_STATED PROBLEM_
Gather, from the data below, each line in which the word "follow" occurs.

_THE INPUT_
>> START
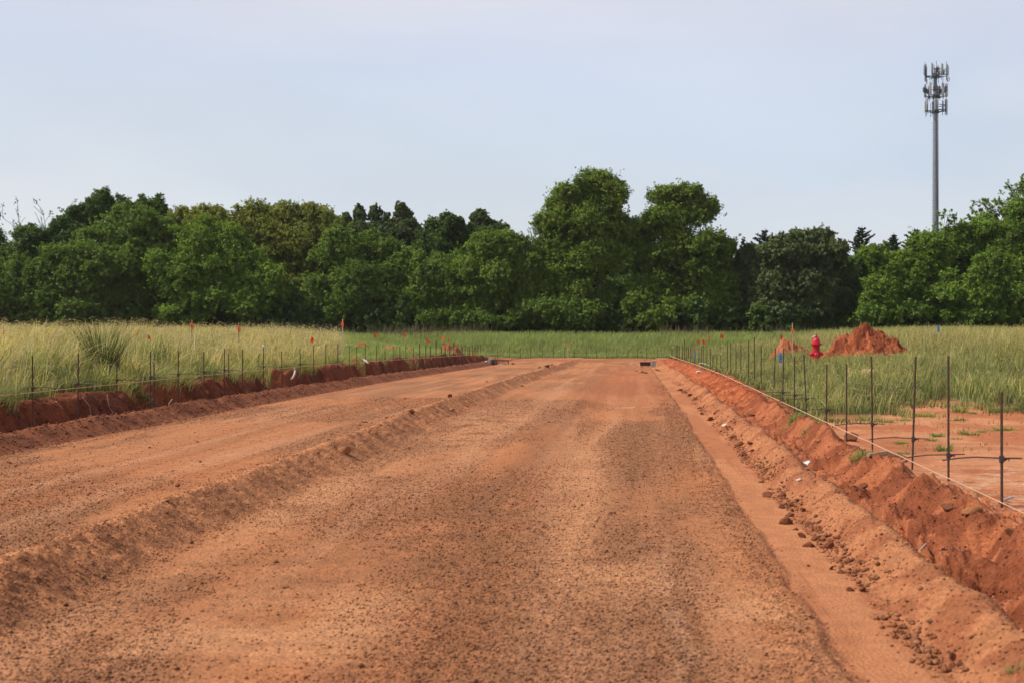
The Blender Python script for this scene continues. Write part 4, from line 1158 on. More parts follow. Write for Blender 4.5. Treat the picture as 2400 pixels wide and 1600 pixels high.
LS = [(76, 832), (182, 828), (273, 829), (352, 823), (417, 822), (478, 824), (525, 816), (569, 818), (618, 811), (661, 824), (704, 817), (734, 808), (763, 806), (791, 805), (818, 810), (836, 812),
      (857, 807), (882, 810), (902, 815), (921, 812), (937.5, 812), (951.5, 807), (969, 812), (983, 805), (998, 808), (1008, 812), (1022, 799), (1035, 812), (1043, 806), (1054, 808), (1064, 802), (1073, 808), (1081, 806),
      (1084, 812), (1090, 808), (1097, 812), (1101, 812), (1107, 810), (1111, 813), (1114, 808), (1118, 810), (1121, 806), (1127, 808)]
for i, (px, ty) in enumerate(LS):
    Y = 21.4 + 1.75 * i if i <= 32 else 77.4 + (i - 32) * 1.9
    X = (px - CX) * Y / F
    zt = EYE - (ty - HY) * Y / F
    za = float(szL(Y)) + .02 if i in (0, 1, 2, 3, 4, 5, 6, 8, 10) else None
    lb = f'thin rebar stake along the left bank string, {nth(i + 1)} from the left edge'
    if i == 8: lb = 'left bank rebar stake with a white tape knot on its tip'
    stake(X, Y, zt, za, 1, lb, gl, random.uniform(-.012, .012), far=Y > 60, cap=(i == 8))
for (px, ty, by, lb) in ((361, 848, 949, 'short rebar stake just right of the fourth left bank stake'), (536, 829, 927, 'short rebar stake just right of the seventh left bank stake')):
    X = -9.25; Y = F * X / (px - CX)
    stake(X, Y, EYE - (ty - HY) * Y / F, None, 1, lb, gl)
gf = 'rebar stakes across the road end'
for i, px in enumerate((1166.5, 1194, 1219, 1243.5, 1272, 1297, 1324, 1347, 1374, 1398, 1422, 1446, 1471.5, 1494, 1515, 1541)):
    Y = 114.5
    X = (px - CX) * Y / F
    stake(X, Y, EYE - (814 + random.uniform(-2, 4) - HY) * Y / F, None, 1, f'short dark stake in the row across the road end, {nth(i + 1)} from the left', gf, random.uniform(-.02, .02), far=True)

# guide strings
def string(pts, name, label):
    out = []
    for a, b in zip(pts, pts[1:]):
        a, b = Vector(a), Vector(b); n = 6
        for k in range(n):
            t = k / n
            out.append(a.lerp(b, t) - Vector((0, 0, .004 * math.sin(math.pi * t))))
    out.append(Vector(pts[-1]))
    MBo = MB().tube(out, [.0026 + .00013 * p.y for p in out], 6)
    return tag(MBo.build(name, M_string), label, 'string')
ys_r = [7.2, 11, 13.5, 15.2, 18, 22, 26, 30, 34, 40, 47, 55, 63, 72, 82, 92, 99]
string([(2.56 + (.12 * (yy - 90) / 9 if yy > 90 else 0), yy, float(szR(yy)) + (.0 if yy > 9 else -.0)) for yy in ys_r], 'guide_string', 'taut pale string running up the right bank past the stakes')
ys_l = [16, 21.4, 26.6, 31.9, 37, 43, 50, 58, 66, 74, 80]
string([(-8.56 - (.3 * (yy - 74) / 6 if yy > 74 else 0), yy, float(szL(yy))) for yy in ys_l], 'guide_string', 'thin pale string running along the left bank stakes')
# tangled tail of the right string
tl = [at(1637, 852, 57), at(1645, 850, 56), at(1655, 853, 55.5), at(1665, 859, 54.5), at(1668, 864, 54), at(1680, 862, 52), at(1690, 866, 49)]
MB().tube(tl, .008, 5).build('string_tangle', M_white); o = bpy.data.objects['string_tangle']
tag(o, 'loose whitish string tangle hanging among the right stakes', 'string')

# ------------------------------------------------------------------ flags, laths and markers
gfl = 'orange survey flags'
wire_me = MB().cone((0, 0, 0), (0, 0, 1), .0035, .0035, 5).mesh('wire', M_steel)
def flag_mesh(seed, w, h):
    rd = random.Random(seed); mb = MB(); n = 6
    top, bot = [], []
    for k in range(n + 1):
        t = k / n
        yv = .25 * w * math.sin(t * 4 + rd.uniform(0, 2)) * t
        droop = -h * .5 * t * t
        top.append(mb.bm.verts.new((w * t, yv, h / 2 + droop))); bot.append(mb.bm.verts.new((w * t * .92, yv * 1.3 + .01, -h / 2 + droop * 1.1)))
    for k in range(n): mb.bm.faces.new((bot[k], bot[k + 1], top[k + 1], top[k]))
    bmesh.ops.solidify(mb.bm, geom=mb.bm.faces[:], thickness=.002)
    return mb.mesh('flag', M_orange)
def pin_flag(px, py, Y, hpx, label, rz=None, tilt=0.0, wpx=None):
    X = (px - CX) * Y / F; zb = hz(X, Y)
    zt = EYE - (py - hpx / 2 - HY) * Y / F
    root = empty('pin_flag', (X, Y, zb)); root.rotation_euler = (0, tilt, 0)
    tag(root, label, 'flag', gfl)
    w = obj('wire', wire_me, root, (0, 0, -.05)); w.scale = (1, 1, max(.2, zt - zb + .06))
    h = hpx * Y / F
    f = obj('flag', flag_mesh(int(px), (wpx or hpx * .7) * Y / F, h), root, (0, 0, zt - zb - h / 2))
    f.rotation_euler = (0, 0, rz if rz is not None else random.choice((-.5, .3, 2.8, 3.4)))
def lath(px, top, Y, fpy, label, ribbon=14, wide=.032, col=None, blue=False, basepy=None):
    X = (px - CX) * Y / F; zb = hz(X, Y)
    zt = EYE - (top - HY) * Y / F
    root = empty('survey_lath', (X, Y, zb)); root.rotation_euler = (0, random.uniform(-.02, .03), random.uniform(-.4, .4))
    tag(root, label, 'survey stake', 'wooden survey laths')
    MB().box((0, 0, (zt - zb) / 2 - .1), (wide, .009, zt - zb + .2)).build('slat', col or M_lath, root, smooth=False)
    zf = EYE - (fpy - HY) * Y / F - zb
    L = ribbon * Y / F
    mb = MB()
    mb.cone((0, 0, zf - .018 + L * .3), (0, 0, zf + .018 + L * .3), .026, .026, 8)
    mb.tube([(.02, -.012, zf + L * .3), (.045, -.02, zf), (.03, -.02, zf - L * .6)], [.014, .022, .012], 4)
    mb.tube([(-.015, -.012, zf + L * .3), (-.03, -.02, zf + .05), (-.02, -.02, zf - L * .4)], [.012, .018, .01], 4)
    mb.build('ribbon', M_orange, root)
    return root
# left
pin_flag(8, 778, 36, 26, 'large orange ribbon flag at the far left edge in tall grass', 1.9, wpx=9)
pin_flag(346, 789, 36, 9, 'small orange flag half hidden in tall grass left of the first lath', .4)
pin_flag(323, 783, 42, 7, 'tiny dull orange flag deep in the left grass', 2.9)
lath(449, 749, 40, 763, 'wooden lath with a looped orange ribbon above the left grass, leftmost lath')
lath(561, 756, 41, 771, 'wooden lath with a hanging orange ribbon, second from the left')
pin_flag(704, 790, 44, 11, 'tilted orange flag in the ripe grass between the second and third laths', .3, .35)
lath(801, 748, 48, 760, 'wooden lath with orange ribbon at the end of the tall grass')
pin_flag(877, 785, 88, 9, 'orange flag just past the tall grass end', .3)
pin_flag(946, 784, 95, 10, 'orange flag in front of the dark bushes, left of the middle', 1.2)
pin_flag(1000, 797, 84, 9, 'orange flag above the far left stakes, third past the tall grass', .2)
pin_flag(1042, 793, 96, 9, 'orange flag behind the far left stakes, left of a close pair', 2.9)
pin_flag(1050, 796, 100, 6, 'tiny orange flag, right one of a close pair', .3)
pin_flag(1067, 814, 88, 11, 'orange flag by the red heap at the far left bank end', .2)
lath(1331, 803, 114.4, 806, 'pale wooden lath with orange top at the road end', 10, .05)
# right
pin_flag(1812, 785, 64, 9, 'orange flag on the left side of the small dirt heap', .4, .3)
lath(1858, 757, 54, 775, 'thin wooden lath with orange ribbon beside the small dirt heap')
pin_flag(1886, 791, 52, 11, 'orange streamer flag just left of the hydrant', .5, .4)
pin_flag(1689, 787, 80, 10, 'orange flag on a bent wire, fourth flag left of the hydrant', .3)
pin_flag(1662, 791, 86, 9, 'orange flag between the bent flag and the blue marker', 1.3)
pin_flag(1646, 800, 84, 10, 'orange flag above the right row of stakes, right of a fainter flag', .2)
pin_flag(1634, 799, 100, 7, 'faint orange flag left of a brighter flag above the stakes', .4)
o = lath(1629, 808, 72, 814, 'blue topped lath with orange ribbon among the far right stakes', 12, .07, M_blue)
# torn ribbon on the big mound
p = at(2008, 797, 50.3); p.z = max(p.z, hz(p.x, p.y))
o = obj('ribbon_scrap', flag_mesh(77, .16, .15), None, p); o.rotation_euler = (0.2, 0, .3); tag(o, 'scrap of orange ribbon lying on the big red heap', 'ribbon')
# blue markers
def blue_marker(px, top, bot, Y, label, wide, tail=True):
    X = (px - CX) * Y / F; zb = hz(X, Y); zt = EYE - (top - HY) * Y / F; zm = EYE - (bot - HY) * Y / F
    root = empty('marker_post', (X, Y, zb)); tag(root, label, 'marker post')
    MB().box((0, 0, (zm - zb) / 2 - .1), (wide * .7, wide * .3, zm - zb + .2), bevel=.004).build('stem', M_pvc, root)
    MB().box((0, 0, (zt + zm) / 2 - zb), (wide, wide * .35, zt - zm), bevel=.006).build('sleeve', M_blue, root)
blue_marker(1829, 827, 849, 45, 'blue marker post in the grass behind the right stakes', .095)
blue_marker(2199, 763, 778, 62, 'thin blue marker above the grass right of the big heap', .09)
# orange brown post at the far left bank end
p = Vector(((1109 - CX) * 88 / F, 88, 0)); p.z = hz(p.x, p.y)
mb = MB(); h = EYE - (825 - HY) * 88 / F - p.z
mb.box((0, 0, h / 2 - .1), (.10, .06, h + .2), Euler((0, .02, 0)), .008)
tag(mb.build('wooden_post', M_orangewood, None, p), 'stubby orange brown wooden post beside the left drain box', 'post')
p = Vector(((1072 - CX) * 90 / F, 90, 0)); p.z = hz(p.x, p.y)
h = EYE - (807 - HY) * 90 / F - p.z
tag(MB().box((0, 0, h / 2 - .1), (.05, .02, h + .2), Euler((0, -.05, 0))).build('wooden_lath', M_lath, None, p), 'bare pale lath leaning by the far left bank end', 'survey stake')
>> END
>> START
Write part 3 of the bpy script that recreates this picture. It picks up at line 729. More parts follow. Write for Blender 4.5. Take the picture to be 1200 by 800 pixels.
>> END
_REPLY TO THE TASK_
The Blender Python script for this scene continues. Write part 4, from line 1158 on. More parts follow. Write for Blender 4.5. Treat the picture as 2400 pixels wide and 1600 pixels high.
Write part 3 of the bpy script that recreates this picture. It picks up at line 729. More parts follow. Write for Blender 4.5. Take the picture to be 1200 by 800 pixels.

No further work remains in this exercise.